* _Problem details_
Look through the material and tally each line bearing the word "that". Give only the total.

* _Information shown_
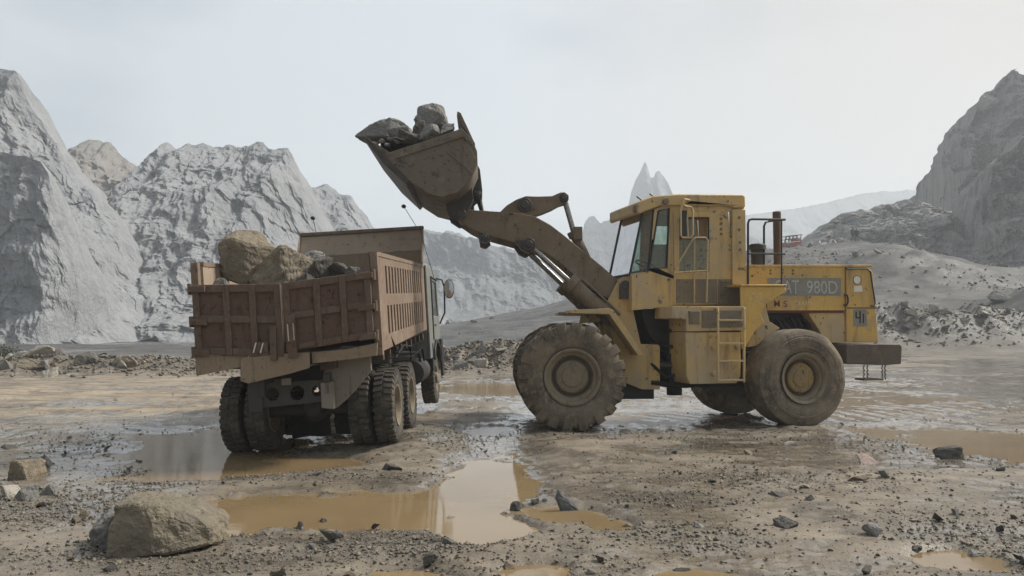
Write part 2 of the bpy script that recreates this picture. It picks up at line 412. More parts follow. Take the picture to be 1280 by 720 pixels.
def terrain(X, Y):
    X = np.asarray(X, float); Y = np.asarray(Y, float)
    near = 1 - sstep(40, 90, np.abs(Y) + 0.5 * np.maximum(0, np.abs(X) - 20))
    wob = 0.75 * fbm(X * 1.1, Y * 1.5, 2.0, 6, 5, .58)
    h = 0.035 * fbm(X * .35, Y * .35, 0, 4, 1) + near * (0.026 * fbm(X * 1.4, Y * 2.2, 1, 5, 2, .55) + 0.013 * fbm(X * 6, Y * 6, 0, 4, 3))
    # churned crumbs of mud
    h = h + near * 0.05 * np.maximum(0, ridged(X * 5.5, Y * 8, 0, 4, 31, .6) - .42) * (.25 + .75 * sstep(-.15, .25, fbm(X * .6, Y * .9, 4, 3, 33)))
    # wheel ruts: swept parallel grooves
    for (ax, ay, dx, dy, w, L, amp) in ((-6.5, 17, 1, .13, .9, 9, .03), (-5.0, 11.6, .95, -.3, .45, 3.2, .035), (6.5, 16.5, .93, .37, 1.1, 6, .045), (4.5, 19, .98, .2, .8, 7, .04), (9.5, 24, .9, .42, 1.0, 9, .06), (-9, 22, 1, .05, .8, 9, .04)):
        n_ = math.hypot(dx, dy); ux, uy = dx / n_, dy / n_
        a = (X - ax) * ux + (Y - ay) * uy; b = -(X - ax) * uy + (Y - ay) * ux + .12 * fbm(X * .5, Y * .5, 9, 2, 41)
        env = np.exp(-(a / L) ** 4) * (np.exp(-((b - .9) / w * 1.4) ** 2) + np.exp(-((b + .9) / w * 1.4) ** 2))
        h = h - amp * env * (.6 + .4 * np.sin(a * 14 + np.sign(b) * b * 5))
    h = h - near * blobs(PUDDLES, X, Y, wob)
    # shallow films of water with mud islands
    film = np.zeros_like(X)
    for (cx, cy, rx, ry, d_) in ((7.5, 19.5, 4.8, 6.0, .052), (7.2, 12.0, 2.4, 3.2, .045), (-4.3, 11.0, 1.7, 2.6, .05), (-.2, 10.5, .75, 4.2, .06), (2.2, 15.5, 2.8, 1.5, .045), (-2.0, 7.2, 2.4, 1.1, .035), (1.5, 5.9, 1.9, .6, .035), (4.2, 6.3, 1.6, .7, .035), (-7.5, 15, 2.5, 1.5, .03), (13, 26, 5, 7, .05)):
        film = np.maximum(film, d_ * (1 - sstep(.4, 1.2, np.hypot((X - cx) / rx, (Y - cy) / ry) + .35 * wob)))
    h = h - film * near
    # cross-fall under the truck, hump under its right wheels
    h = h + .095 * np.exp(-(((X + 1.45) / .62) ** 2 + ((Y - 12.2) / 1.9) ** 2)) + .05 * np.exp(-(((X + .8) / .8) ** 2 + ((Y - 16.5) / 2.5) ** 2))
    h = h - .06 * np.exp(-(((X + 3.85) / .8) ** 2 + ((Y - 11.7) / 2.4) ** 2))
    h = h + .03 * np.exp(-(((X - 5.2) / .8) ** 2 + ((Y - 14.0) / .8) ** 2))
    # ramp that climbs behind the loader towards the right-hand hill
    C = np.interp(X, CX, CH)
    y0 = np.interp(X, [-20, 20, 45, 70], [44, 42, 44, 52]); y1 = np.interp(X, [-20, 20, 45, 70], [92, 94, 96, 98])
    s = sstep(0, 1, (Y - y0) / (y1 - y0))
    rough_far = (0.6 * fbm(X * .12, Y * .12, 0, 5, 21) + (.1 + .5 * sstep(18, 28, X)) * np.maximum(0, ridged(X * .35, Y * .35, 0, 4, 22, .6) - .35)) * sstep(40, 60, Y)
    pit = 1 - sstep(100, 128, Y) * (1 - sstep(24, 40, X))
    h = h + s * C * pit + rough_far * (.4 + .6 * s) - 7.0 * (1 - pit)
    h = h + sstep(14, 60, Y) * .35 * sstep(4, 24, X)
    # banks of rubble: left, middle, right
    lump = 1 + .55 * fbm(X * .5, Y * .5, 0, 4, 51) + .35 * fbm(X * 1.9, Y * 1.9, 0, 3, 52)
    bank = .55 * np.exp(-((Y - 30.5 - .05 * (X + 12)) / 1.7) ** 2) * (1 - sstep(-4.5, -2.5, X)) * sstep(-40, -30, X)
    bank = bank + .95 * np.exp(-((Y - 30.5) / 2.0) ** 2) * sstep(-4.5, -2.0, X) * (1 - sstep(5.5, 9, X))
    bank = bank + 1.75 * np.exp(-((Y - 51.5 - .10 * (X - 30)) / 2.6) ** 2) * sstep(15, 21, X) * (1 - .35 * sstep(27, 36, X)) * (1 - sstep(60, 75, X))
    h = h + bank * lump
    h = h + 1.9 * np.exp(-(((X - 39.5) / 3.2) ** 2 + ((Y - 59) / 3.0) ** 2)) * lump
    h = h + 1.2 * np.exp(-(((X - 36) / 5) ** 2 + ((Y - 74) / 4) ** 2)) * lump
    return h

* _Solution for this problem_
2